Il Consiglio di Stato ha respinto i ricorsi contro la sentenza del TAR Lombardia che aveva bocciato il sistema degli ‘impianti minimi’ introdotto da ARERA. Non è prerogativa del regolatore, né tanto meno delle Regioni, quella di sospendere la libera concorrenza per far fronte alle criticità nella gestione dei rifiuti urbani
Stop definitivo al sistema delle tariffe al cancello per gli ‘impianti minimi’ di chiusura del ciclo rifiuti messo a punto dall’autorità di regolazione ARERA. Con due sentenze pubblicate questa mattina il Consiglio di Stato ha messo la parola fine alla lunga querelle amministrativa sul meccanismo lanciato dall’authority nell’ambito del MTR-2, confermando i pronunciamenti dei giudici del TAR Lombardia, che nei mesi scorsi avevano valutato come illegittimo il sistema. Anche secondo il Consiglio di Stato, concedendo alle Regioni il potere di individuare impianti ‘minimi’, sottraendoli al mercato e assoggettandoli a un sistema di tariffe e flussi regolati, l’autorità di regolazione “non solo ha indirizzato il potere programmatorio delle Regioni, avocandosi un potere di direttiva attribuito allo Stato, che il legislatore non ha inteso delegarle” ma ha di fatto “arricchito di contenuti ad esso estranei il potere pianificatorio delle Regioni, individuando la soluzione ‘normativa’ alle criticità impiantistiche nella sostanziale acquisizione al sistema pubblicistico di impianti operanti in regime di libera concorrenza“.
Per i giudici di ultima istanza, la stessa istituzione del Programma Nazionale di Gestione dei Rifiuti da parte del legislatore nazionale “conferma la scelta originaria di avocare al livello centrale le opzioni pianificatoria ‘di principio'”. È insomma lo Stato, si legge nella sentenza, “a dover indicare le regole, cui le Regioni daranno attuazione”, anche “individuando i siti più idonei per impiantistica di interesse sovraregionale, ma nel contempo mettendo a regime le potenzialità economiche della intrinseca natura di risorsa di un rifiuto recuperato a diverso utilizzo“. Che tradotto significa che spetta allo Stato dettare le regole di base che tengano assieme “la tutela dell’ambiente in tutte le sue implicazioni, da un lato e le ragioni dell’imprenditoria privata, dall’altro”.

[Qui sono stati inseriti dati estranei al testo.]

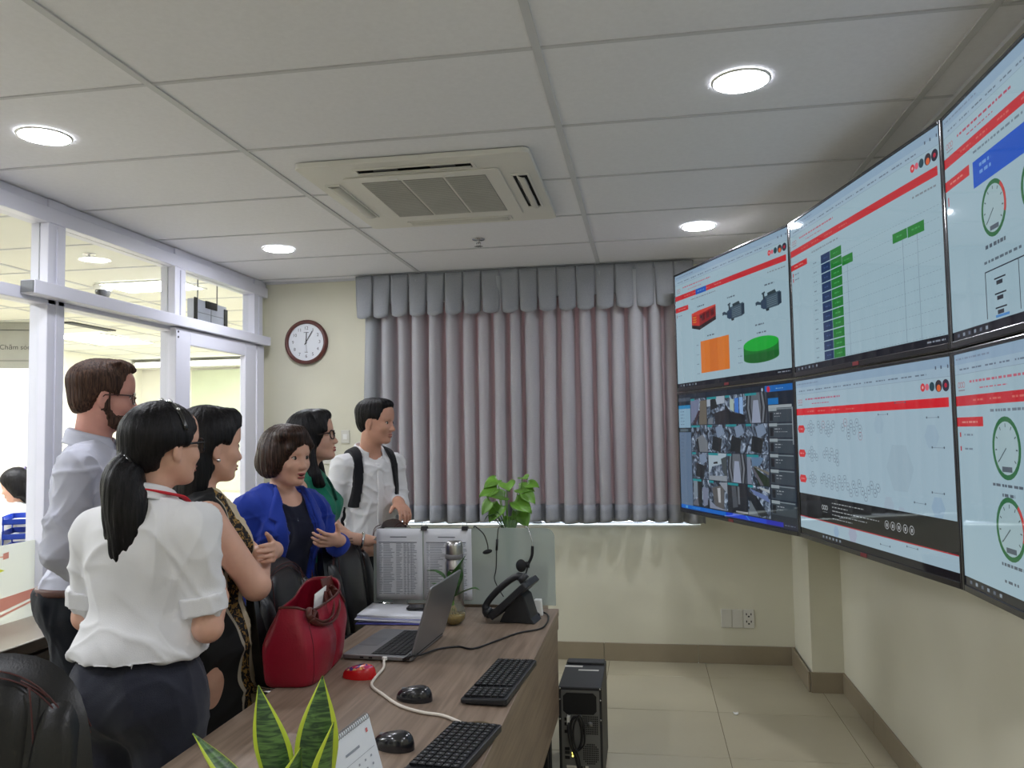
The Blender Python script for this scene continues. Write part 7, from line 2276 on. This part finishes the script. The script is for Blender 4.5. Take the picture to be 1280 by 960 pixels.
for q in (-1, 1):
    lap = ptsk(B, [(q * 0.060, 1.37), (q * 0.098, 1.31), (q * 0.128, 1.235), (q * 0.108, 1.22), (q * 0.122, 1.19), (q * 0.078, 0.98), (q * 0.062, 0.98), (q * 0.076, 1.20)])
    garment(pr_, 'lapel', B.torso(0.034), m_blazer, 0.006, fields=(poly_field(lap, xmin=-0.02),))
garment(pr_, 'blazer_collar', [cone(B.f(-0.06, y0, 1.345), B.f(-0.06, y1, 1.345), 0.02, 0.02, 0.01) for y0, y1 in ((-0.035, 0.035),)] + [cone(B.f(-0.06, q * 0.035, 1.345), B.f(0.03, q * 0.066, 1.335), 0.020, 0.014, 0.01) for q in (-1, 1)], m_blazer, 0.006)
legwear(pr_, B, m_dpants, 0.016, 0.95, 13)
shoes(pr_, B)
nk = smooth_path([B.f(-0.02, 0.058, 1.345), B.f(0.045, 0.052, 1.30), B.f(0.092, 0.022, 1.245), B.f(0.108, 0.0, 1.225), B.f(0.092, -0.022, 1.245), B.f(0.045, -0.052, 1.30), B.f(-0.02, -0.058, 1.345)], 8)
MB().tube(nk, 0.0014, 6).build('necklace', m_chrome, pr_)
MB().ell(B.f(0.112, 0, 1.205), (0.003, 0.006, 0.014), 8, 8).build('pendant', m_chrome, pr_)
hair(pr_, B, [HE(B, (-0.022, 0, 0.022), (0.102, 0.092, 0.098), 0.02), HE(B, (-0.02, -0.070, -0.025), (0.060, 0.026, 0.060), 0.03), HE(B, (-0.02, 0.070, -0.025), (0.060, 0.026, 0.060), 0.03), HE(B, (-0.07, 0, -0.03), (0.050, 0.080, 0.058), 0.03),
              HE(B, (0.045, -0.030, 0.088), (0.055, 0.058, 0.032), 0.02), HC(B, (0.055, -0.02, 0.102), (0.082, -0.062, 0.035), 0.024, 0.010, 0.02), HC(B, (0.055, 0.02, 0.102), (0.078, 0.058, 0.045), 0.020, 0.010, 0.02), HC(B, (0.06, 0.0, 0.10), (0.086, -0.02, 0.062), 0.018, 0.010, 0.02)],
     [HE(B, (0.098, 0.006, -0.045), (0.062, 0.070, 0.092)), HE(B, (0.09, 0.0, -0.08), (0.09, 0.085, 0.05)), HE(B, (0.0, 0, -0.135), (0.14, 0.14, 0.06))], m_brownhair, cap=0.013, groove=0.0014)

# ------------------------------------------------------------------ woman in green
m_green = fabric('green_cloth', (22, 118, 92), var=0.06)
B = Body(1.575, yaw=R_(6), pitch=R_(9), girth=0.98)
Hw = (0.30, -0.155, 1.035)
ar = [(1, (0.06, 0.22, 1.05), (0.25, 0.12, 0.95)), (-1, (0.10, -0.225, 1.075), Hw)]
hd = [B.hand((0.25, 0.12, 0.95), (0.7, -0.5, 0.2), (-0.2, -0.8, 0), 1), B.hand(Hw, (0.96, 0.06, -0.10), (0.05, 0.0, -1), -1, (0.25, 0.35, 0.35), spread=0.25)]
pr_ = person((-1.50, 3.46, 0), R_(8), 'woman in a green top and glasses with long black hair', B, sk_a, ar, hd, lipcol=(160, 70, 74))
garment(pr_, 'top', B.torso(0.014), m_green, 0.006, cuts=(ell(B.f(0.05, 0, 1.385), (0.075, 0.062, 0.060), 0.01),) + tuple(ell(B.sh(q) + A_([0, q * 0.032, -0.015]), (0.056, 0.040, 0.070), 0.01) for q in (-1, 1)), planes=(((0, 0, -1), -0.86 * B.k), ((0, 0, 1), 1.36 * B.k)), wr=0.005, seed=15, vert=0.5)
MB().tube(smooth_path([B.f(0.085, 0.0, 1.30), B.f(0.112, -0.012, 1.26), B.f(0.13, -0.004, 1.20)], 6), 0.006, 8).build('neck_tie', fabric('dark_green_cloth', (14, 70, 58)), pr_)
legwear(pr_, B, m_dpants, 0.016, 0.94, 17)
shoes(pr_, B)
hair(pr_, B, [HE(B, (-0.03, 0, 0.01), (0.096, 0.090, 0.102), 0.02), HE(B, (-0.055, 0, -0.10), (0.055, 0.082, 0.10), 0.03), HC(B, (-0.02, -0.078, -0.04), (-0.005, -0.092, -0.195), 0.030, 0.026, 0.03), HC(B, (-0.02, 0.078, -0.04), (-0.01, 0.088, -0.21), 0.030, 0.026, 0.03),
              HC(B, (-0.05, -0.03, -0.15), (-0.02, -0.06, -0.22), 0.045, 0.025, 0.03), HC(B, (-0.005, -0.09, -0.17), (0.022, -0.075, -0.215), 0.028, 0.012, 0.02), HE(B, (0.05, 0.0, 0.09), (0.045, 0.055, 0.030), 0.02), HC(B, (0.05, -0.04, 0.09), (0.072, -0.066, 0.02), 0.020, 0.009, 0.02), HC(B, (0.05, 0.04, 0.09), (0.072, 0.066, 0.02), 0.020, 0.009, 0.02)],
     [HE(B, (0.096, 0, -0.03), (0.066, 0.075, 0.10)), HE(B, (0.09, 0, -0.12), (0.10, 0.08, 0.08))], m_blackhair, cap=0.013)
glasses(pr_, B, mat('glasses_dark', srgb(40, 26, 26), 0.25), thick=0.0026)
wc = B.f(*Hw); wa = nz_(B.f(*Hw) - B.f(0.10, -0.225, 1.075))
up_ = nz_(np.cross(wa, [0, 1, 0])); sd_ = np.cross(wa, up_)
MB().tube([wc - wa * 0.022 + (up_ * math.cos(a) + sd_ * math.sin(a)) * 0.029 for a in np.linspace(0, 2 * PI, 18, endpoint=False)], 0.006, 8, closed=True).build('wristwatch', m_chrome, pr_)

# ------------------------------------------------------------------ man with the backpack
B = Body(1.650, male=True, yaw=R_(34), pitch=R_(-3), girth=0.90, hs=0.97, shw=0.84, headfwd=0.045)
Hm = (0.205, 0.045, 1.085)
ar = [(1, (0.0, 0.172, 1.055), Hm), (-1, (-0.02, -0.215, 1.03), (0.05, -0.21, 0.82))]
hd = [B.hand(Hm, (0.8, -0.1, -0.40), (0.2, -0.1, -1), 1, (0.45, 0.5, 0.4), spread=0.15), B.hand((0.05, -0.21, 0.82), (0.3, 0.1, -0.9), (0, 0.9, 0), -1)]
pr_ = person((-1.462, 4.18, 0), R_(-42), 'man in a white shirt with black backpack straps', B, sk_b, ar, hd, lipcol=(160, 96, 86))
T = B.torso(0.014) + B.arm(1, *ar[0][1:], o=0.013, to=1.45) + B.arm(-1, *ar[1][1:], o=0.014, to=1.9)
garment(pr_, 'shirt', T, m_wshirt, 0.0062, cuts=(ell(B.f(0.06, 0, 1.385), (0.075, 0.056, 0.085), 0.01),), planes=(((0, 0, -1), -0.86 * B.k), ((0, 0, 1), 1.348 * B.k)), wr=0.005, seed=71, vert=0.9)
collar(pr_, B, m_wshirt, 0.5, r=(0.066, 0.066), z=1.328, h=0.042, flap=0.046, point=0.04)
garment(pr_, 'shirt_placket', B.torso(0.018), m_wshirt, 0.006, fields=(poly_field(ptsk(B, [(-0.016, 0.88), (0.016, 0.88), (0.016, 1.28), (-0.016, 1.28)]), xmin=0.0),))
legwear(pr_, B, m_dpants, 0.018, 0.90, 19)
shoes(pr_, B)
hair(pr_, B, [HE(B, (-0.025, 0, 0.058), (0.093, 0.078, 0.066), 0.02), HE(B, (0.040, 0.0, 0.094), (0.050, 0.060, 0.030), 0.02), HE(B, (-0.055, 0, -0.005), (0.05, 0.066, 0.06), 0.02)],
     [HE(B, (0.095, 0, 0.0), (0.060, 0.10, 0.082)), HE(B, (0.018, -0.08, -0.045), (0.050, 0.04, 0.062)), HE(B, (0.018, 0.08, -0.045), (0.050, 0.04, 0.062)), HE(B, (-0.02, 0, -0.125), (0.14, 0.12, 0.07))], m_blackhair, cap=0.006, groove=0.0015)
bp_ = thing('backpack', 'black backpack worn by the man in the white shirt', 'backpack', (-1.462, 4.18, 0), R_(-42))
m_strap = fabric('black_webbing', (22, 22, 28), bump=0.4)
for q in (-1, 1):
    stp = ptsk(B, [(q * 0.072, 1.40), (q * 0.118, 1.40), (q * 0.128, 1.20), (q * 0.138, 1.06), (q * 0.106, 1.06), (q * 0.088, 1.20)])
    garment(bp_, 'strap', B.torso(0.026), m_strap, 0.006, fields=(poly_field(stp, xmin=-0.09),))
garment(bp_, 'pack', [ell(B.f(-0.19, 0, 1.12), (0.075, 0.14, 0.21), 0.03), cone(B.f(-0.18, -0.08, 0.98), B.f(-0.18, 0.08, 0.98), 0.07, 0.07, 0.05)], m_strap, 0.008)

# ------------------------------------------------------------------ seated office worker behind the glass
B = Body(1.56, yaw=R_(0), pitch=R_(-14))
B.seated = True
office_chair((-4.50, 5.30, 0), R_(200), 'black office chair of the worker behind the blue trays')
ar = [(1, (0.10, 0.22, 1.04), (0.30, 0.12, 1.06)), (-1, (0.10, -0.22, 1.04), (0.30, -0.12, 1.06))]
hd = [B.hand((0.30, 0.12, 1.06), (0.9, -0.2, 0), (0, 0, -1), 1), B.hand((0.30, -0.12, 1.06), (0.9, 0.2, 0), (0, 0, -1), -1)]
pr_ = person((-4.52, 5.28, -0.30), R_(200), 'dark-haired office worker seated behind the blue trays', B, sk_a, ar, hd, vox=0.009)
legwear(pr_, B, m_dpants, 0.014, 0.95, 23)
garment(pr_, 'blouse', B.torso(0.014) + B.arm(1, *ar[0][1:], o=0.016, to=1.6) + B.arm(-1, *ar[1][1:], o=0.016, to=1.6), m_wshirt, 0.009, cuts=(ell(B.f(0.05, 0, 1.385), (0.07, 0.06, 0.06), 0.01),), planes=(((0, 0, -1), -0.9), ((0, 0, 1), 1.34)))
hair(pr_, B, [HE(B, (-0.03, 0, 0.0), (0.095, 0.088, 0.10), 0.02), HE(B, (-0.06, 0, -0.08), (0.05, 0.075, 0.08), 0.03), HE(B, (-0.02, 0.07, -0.04), (0.04, 0.025, 0.06), 0.02), HE(B, (-0.02, -0.07, -0.04), (0.04, 0.025, 0.06), 0.02)],
     [HE(B, (0.098, 0, -0.03), (0.066, 0.085, 0.09))], m_blackhair, h=0.008, cap=0.014)
MB().tube([B.head(-0.09, 0.02 * math.cos(a), 0.085 + 0.03 * math.sin(a)) for a in np.linspace(0, 2 * PI, 12, endpoint=False)], 0.006, 6, closed=True).build('hair_clip', mat('clip_purple', srgb(96, 84, 128), 0.3), pr_)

Deve insomma essere il legislatore nazionale a definire l’assetto di mercato per i rifiuti urbani: non è di ARERA né tanto meno delle Regioni la prerogativa di limitare la libera concorrenza per far fronte alle criticità gestionali a livello territoriale “in assenza di scelte dello Stato, che, ove richiedono elaborazioni concettuali, dovranno assumere veste necessariamente normativa; ove siano correlate a situazioni concrete di deficit, necessitano comunque di un’angolazione prospettica equidistante e complessiva, come tale capace di valutare necessità e priorità nonché di imporre conseguentemente il sacrificio dell’una a discapito di altra”.

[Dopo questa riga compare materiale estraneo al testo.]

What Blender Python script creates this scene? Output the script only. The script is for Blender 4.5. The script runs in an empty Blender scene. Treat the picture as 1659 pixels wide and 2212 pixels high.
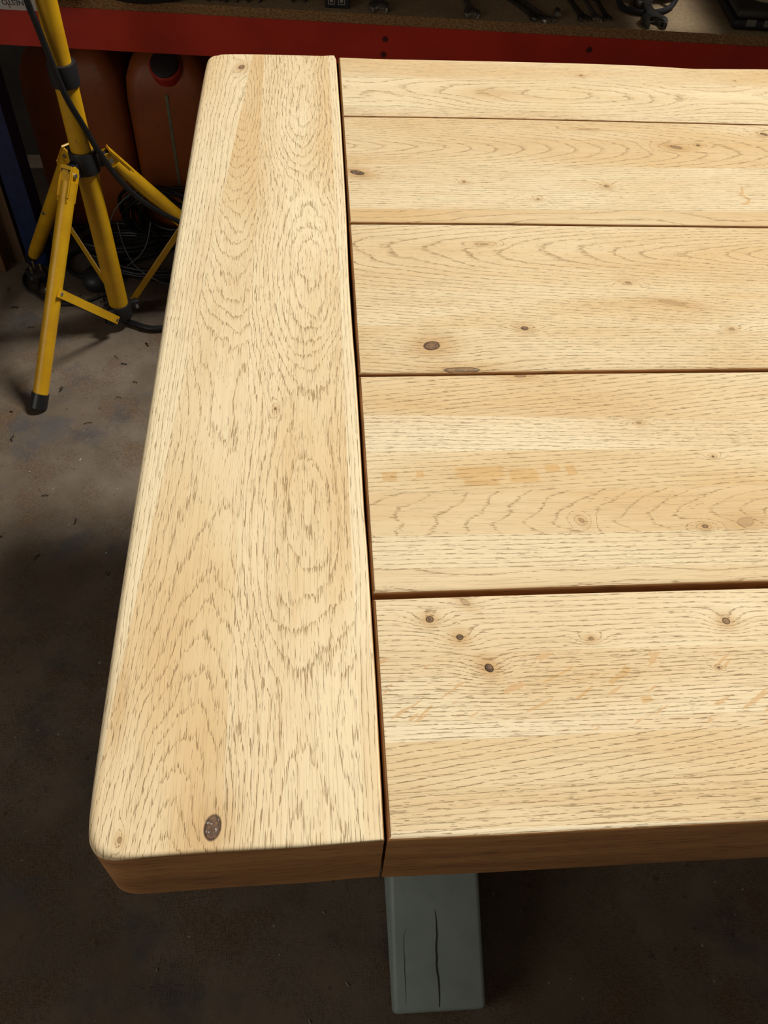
import bpy, bmesh, math, random
from mathutils import Vector, Matrix
random.seed(7)
S = bpy.context.scene
COL = S.collection

# ------------------------------------------------------------------ camera
RR = [(0.9970059550047622, -0.06160467550904809, 0.0467331749452913),
      (0.018989379141778936, 0.7809341652647979, 0.6243246214926843),
      (0.0749568486854409, 0.621567931506765, -0.7797658477758239)]
CP = (0.13528243345831695, -0.15856015843579369, 1.2722530743685248)
cam = bpy.data.cameras.new('camera')
co = bpy.data.objects.new('camera', cam); COL.objects.link(co)
m = Matrix.Identity(4)
for i in range(3):
    m[i][0] = RR[0][i]; m[i][1] = RR[1][i]; m[i][2] = -RR[2][i]; m[i][3] = CP[i]
co.matrix_world = m
cam.sensor_fit = 'VERTICAL'; cam.sensor_height = 24; cam.lens = 24 * 1850 / 2212
cam.clip_start = .02; cam.clip_end = 50
S.camera = co
# ------------------------------------------------------------------ world and lights
w = bpy.data.worlds.new('world'); S.world = w; w.use_nodes = True
bg = w.node_tree.nodes['Background']
bg.inputs[0].default_value = (1.0, .86, .68, 1); bg.inputs[1].default_value = .105

def area(name, loc, target, size, power, color, sy=None):
    l = bpy.data.lights.new(name, 'AREA'); l.energy = power; l.color = color
    l.shape = 'RECTANGLE'; l.size = size; l.size_y = sy or size
    o = bpy.data.objects.new(name, l); COL.objects.link(o)
    o.location = loc
    o.rotation_euler = (Vector(target) - Vector(loc)).to_track_quat('-Z', 'Y').to_euler()
    return o
area('key_light', (5.46, 2.8, 8.77), (.5, .5, .77), 1.9, 1345, (1, .968, .905))
area('fill_light', (-1.9, -.7, 1.25), (0, .2, .2), 1.1, 13.0, (1, .92, .82))
S.view_settings.view_transform = 'Standard'; S.view_settings.look = 'None'
S.view_settings.exposure = 0; S.view_settings.gamma = 1
S.view_settings.use_curve_mapping = False

# ------------------------------------------------------------------ node expressions
class X:
    def __init__(s, g, v): s.g = g; s.v = v
    def _m(s, op, *a, clamp=False):
        n = s.g.t.nodes.new('ShaderNodeMath'); n.operation = op; n.use_clamp = clamp
        for i, q in enumerate((s,) + a):
            q = q.v if isinstance(q, X) else q
            if isinstance(q, (int, float)): n.inputs[i].default_value = q
            else: s.g.t.links.new(q, n.inputs[i])
        return X(s.g, n.outputs[0])
    def __add__(s, o): return s._m('ADD', o)
    __radd__ = __add__
    def __sub__(s, o): return s._m('SUBTRACT', o)
    def __rsub__(s, o): return X(s.g, float(o))._m('SUBTRACT', s)
    def __mul__(s, o): return s._m('MULTIPLY', o)
    __rmul__ = __mul__
    def __truediv__(s, o): return s._m('DIVIDE', o)
    def __pow__(s, o): return s._m('POWER', o)
    def sin(s): return s._m('SINE')
    def abs(s): return s._m('ABSOLUTE')
    def sqrt(s): return s._m('SQRT')
    def exp(s): return s._m('EXPONENT')
    def fract(s): return s._m('FRACT')
    def gt(s, o): return s._m('GREATER_THAN', o)
    def mx(s, o): return s._m('MAXIMUM', o)
    def mn(s, o): return s._m('MINIMUM', o)
    def clamp(s): return s._m('ADD', 0.0, clamp=True)
    def smooth(s, a, b):
        n = s.g.t.nodes.new('ShaderNodeMapRange'); n.interpolation_type = 'SMOOTHSTEP'
        s.g.t.links.new(s.v, n.inputs[0])
        for i, q in ((1, a), (2, b)):
            if isinstance(q, X): s.g.t.links.new(q.v, n.inputs[i])
            else: n.inputs[i].default_value = q
        return X(s.g, n.outputs[0])

class G:
    def __init__(s, name, rough=.6, spec=.3):
        s.m = bpy.data.materials.new(name); s.m.use_nodes = True; s.t = s.m.node_tree
        s.b = s.t.nodes['Principled BSDF']
        s.b.inputs['Roughness'].default_value = rough
        s.b.inputs['Specular IOR Level'].default_value = spec
        tc = s.t.nodes.new('ShaderNodeTexCoord')
        sp = s.t.nodes.new('ShaderNodeSeparateXYZ'); s.t.links.new(tc.outputs['Object'], sp.inputs[0])
        s.x, s.y, s.z = (X(s, sp.outputs[i]) for i in range(3))
    def vec(s, *a):
        n = s.t.nodes.new('ShaderNodeCombineXYZ')
        for i, q in enumerate(a):
            if isinstance(q, X): s.t.links.new(q.v, n.inputs[i])
            else: n.inputs[i].default_value = q
        return n.outputs[0]
    def noise(s, x, y, z=0.0, detail=1, rough=.5, scale=1):
        n = s.t.nodes.new('ShaderNodeTexNoise'); n.inputs['Scale'].default_value = scale
        n.inputs['Detail'].default_value = detail; n.inputs['Roughness'].default_value = rough
        s.t.links.new(s.vec(x, y, z), n.inputs['Vector']); return X(s, n.outputs['Fac'])
    def mix(s, f, a, b):
        n = s.t.nodes.new('ShaderNodeMix'); n.data_type = 'RGBA'
        for i, q in ((0, f), (6, a), (7, b)):
            if isinstance(q, X): s.t.links.new(q.v, n.inputs[i])
            elif isinstance(q, (int, float)): n.inputs[i].default_value = q
            elif isinstance(q, tuple): n.inputs[i].default_value = (*q, 1)
            else: s.t.links.new(q, n.inputs[i])
        return n.outputs[2]
    def color(s, c):
        if isinstance(c, tuple): s.b.inputs['Base Color'].default_value = (*c, 1)
        else: s.t.links.new(c, s.b.inputs['Base Color'])
    def bump(s, h, dist=.001, strength=1):
        n = s.t.nodes.new('ShaderNodeBump'); n.inputs['Distance'].default_value = dist
        n.inputs['Strength'].default_value = strength
        s.t.links.new(h.v, n.inputs['Height']); s.t.links.new(n.outputs[0], s.b.inputs['Normal'])

def simple(name, c, rough=.5, metal=0, var=.15, sc=30, bump=0, spec=.4, c2=None):
    """plain material with a little blotchy variation in colour"""
    g = G(name, rough, spec)
    g.b.inputs['Metallic'].default_value = metal
    n = g.noise(g.x, g.y, g.z, 4, .6, sc)
    c2 = c2 or tuple(q * (1 - 2 * var) for q in c)
    g.color(g.mix(n.smooth(.35, .65), c, c2))
    if bump: g.bump(n, bump)
    return g.m

# ---- oak: growth rings cut by the board's face, pores gathered along each ring, knots
PALE = (.77, .635, .405); TAN = (.68, .50, .28); WARM = (.64, .43, .20); PORE = (.34, .215, .10)
def oak(name, along, strips, knots=(), flecks=None, seed=0.0, marks=None, yellow=0.0, dash=112):
    g = G(name, .75, .1)
    u, v = (g.x, g.y) if along == 'x' else (g.y, g.x)
    steps = [None]
    for st in strips[1:]:
        lo = st['lo']; steps.append((v + u * (-st.get('slant', 0))).gt(lo))
    def par(k, dflt):
        vals = [s_.get(k, dflt) for s_ in strips]
        if all(abs(q - vals[0]) < 1e-9 for q in vals): return vals[0]
        r = None
        for i in range(1, len(vals)):
            dlt = vals[i] - vals[i - 1]
            if abs(dlt) < 1e-9: continue
            r = (steps[i] * dlt + vals[0]) if r is None else (r + steps[i] * dlt)
        return r
    sid = None
    for st in steps[1:]: sid = st * 1.0 if sid is None else sid + st
    sid = X(g, 0.0) * 1.0 if sid is None else sid
    zz = sid * 7.31 + seed
    nl = g.noise(u * 3.2, v * 9, zz, 2)            # slow wander of the rings
    nm = g.noise(u * 14, v * 45, zz + 3.1, 2)      # middle wander
    nj = g.noise(u * 28, v * 520, zz + 9.7, 1)     # jagged steps across the fibres
    d = ((u * par('fu', 6.0) + par('ph', 0.0)).sin() * par('A', 0.0) + par('d0', .02)
         + u * par('k', 0.0) + (nl - .5) * par('an', .03) + (nm - .5) * par('am', .005))
    vv = v - par('v0', 0.0) - u * par('m', 0.0) + (nl - .5) * par('wv', .012)
    r = (vv * vv + d * d).sqrt()
    ph = r * par('F', 220.0) + (nj - .5) * (par('jag', .5) * .7 if not isinstance(par('jag', .5), X) else par('jag', .5) * .7)
    halo = None; core = None; rim = None
    for (ku, kv, a, b, rot, st) in knots:
        du = u - ku; dv = v - kv
        c_, s_ = math.cos(rot), math.sin(rot)
        p = (du * c_ + dv * s_) / a; q = (dv * c_ - du * s_) / b
        rr = (p * p + q * q)
        sw = ((du * du) / ((a * 5) ** 2) + (dv * dv) / ((b * 3.2) ** 2))
        g1 = (sw * -1.0).exp()
        ph = ph + g1 * (2.6 if st > .3 else 1.2)
        h1 = (rr * -.13).exp() * min(1, .45 + st)
        halo = h1 if halo is None else halo.mx(h1)
        if st > .2:
            rn = rr.sqrt() + (nm - .5) * .9
            c1 = rn.smooth(1.05, .85) * min(1, st)
            r1 = (1.0 - ((rn - .92).abs() * 5.5)).clamp() * min(1, st)
            core = c1 if core is None else core.mx(c1)
            rim = r1 if rim is None else rim.mx(r1)
    fr = ph.fract()
    ring = fr.smooth(.0, .07) * (1.0 - (fr / par('rw', .42))).clamp()
    us = u + (nm - .5) * .004; vs_ = v + (nl - .5) * par('wv', .012) + (nm - .5) * .003
    pn = g.noise(us * dash, vs_ * 1700, zz + 2.2, 1, .5)
    pn2 = g.noise(us * (dash * 2.1), vs_ * 2700, zz + 5.2, 1, .5)
    fine = g.noise(us * 26, vs_ * 1250, zz + 14.0, 2, .6)
    line = fr.smooth(.0, .03) * (1.0 - fr.smooth(.06, .17)) * nj.smooth(.32, .5) * pn.smooth(.36, .54)
    th = par('th', .66)
    gain = par('gain', .19)
    e = (pn * .75 + pn2 * .25) + ring * gain - th
    dark = (e.smooth(-.012, .06) * par('ps', .85)).mx(fine.smooth(.56, .70) * .24).mx(line * par('ln', .42))
    # colour
    nb = g.noise(u * 2.2, v * 16, zz + 20, 3, .55)
    nf = g.noise(u * 9, v * 300, zz + 11, 2, .6)
    t = ((nb - .5) * 2.8 + par('tint', .35) + (nf - .5) * .9 + (ring - .3) * .28).clamp()
    c = g.mix(t, PALE, TAN)
    wv = ((nl - .52) * 4 + par('warm', 0.0) + yellow).clamp()
    c = g.mix(wv * .8, c, WARM)
    pale = par('white', 0.0)
    if not isinstance(pale, float) or pale > 0:
        c = g.mix(pale if isinstance(pale, X) else X(g, pale), c, (.82, .70, .50))
    if halo is not None:
        c = g.mix(halo * (.25 + nb * .8), c, (.50, .29, .11))
    if flecks:
        a0, sc, lo_, hi_ = flecks
        fu_ = u * math.cos(a0) + v * math.sin(a0); fv_ = v * math.cos(a0) - u * math.sin(a0)
        fl = g.noise(fu_ * 38, fv_ * 210, 4.4 + seed, 1).smooth(.66, .69)
        band = (v - lo_).smooth(0, .006) * (hi_ - v).smooth(0, .006) if False else (v.gt(lo_) * (1.0 - v.gt(hi_)))
        c = g.mix(fl * band * .7, c, (.60, .37, .17))
        dark = dark * (1.0 - fl * band * .8)
    if marks:
        mk = None
        for (mu, mv, a, b, rot) in marks:
            c_, s_ = math.cos(rot), math.sin(rot)
            du = u - mu; dv = v - mv
            p = ((du * c_ + dv * s_) / a).abs(); q = ((dv * c_ - du * s_) / b).abs()
            k_ = (p.mx(q) + (nm - .5) * .35).smooth(1.15, .8)
            mk = k_ if mk is None else mk.mx(k_)
        c = g.mix(mk * .65, c, (.62, .38, .15))
    c = g.mix(dark, c, PORE)
    hgt = dark * -1.0 - ring * .25
    if core is not None:
        kn = g.noise(u * 260, v * 260, 1.5, 2)
        kc = g.mix(kn.smooth(.35, .62), (.25, .15, .085), (.12, .075, .05))
        kc = g.mix(kn.smooth(.66, .72) * .6, kc, (.50, .45, .42))
        c = g.mix(core, c, kc)
        c = g.mix(rim * .75, c, (.075, .045, .03))
        hgt = hgt - rim * 1.2 - core * .4
    g.color(c)
    g.bump(hgt + (nf - .5) * .5, .00065, .8)
    return g.m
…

Sancendo in via definitiva “la carenza di potere e il vizio di incompetenza che affligge la delibera di ARERA”, il Consiglio di Stato farà crollare anche tutti gli atti di pianificazione adottati dalle Regioni in applicazione del meccanismo degli ‘impianti minimi’. Toccherà al legislatore nazionale, quindi al Ministero dell’Ambiente, il compito di raccogliere i cocci procedendo alla revisione del Programma Nazionale di Gestione Rifiuti nella direzione indicata dai giudici. Come sollecitato, tra l’altro, anche dalla proposta di risoluzione presentata dalla senatrice Silvia Fregolent e auspicato dalle principali sigle nazionali della gestione rifiuti.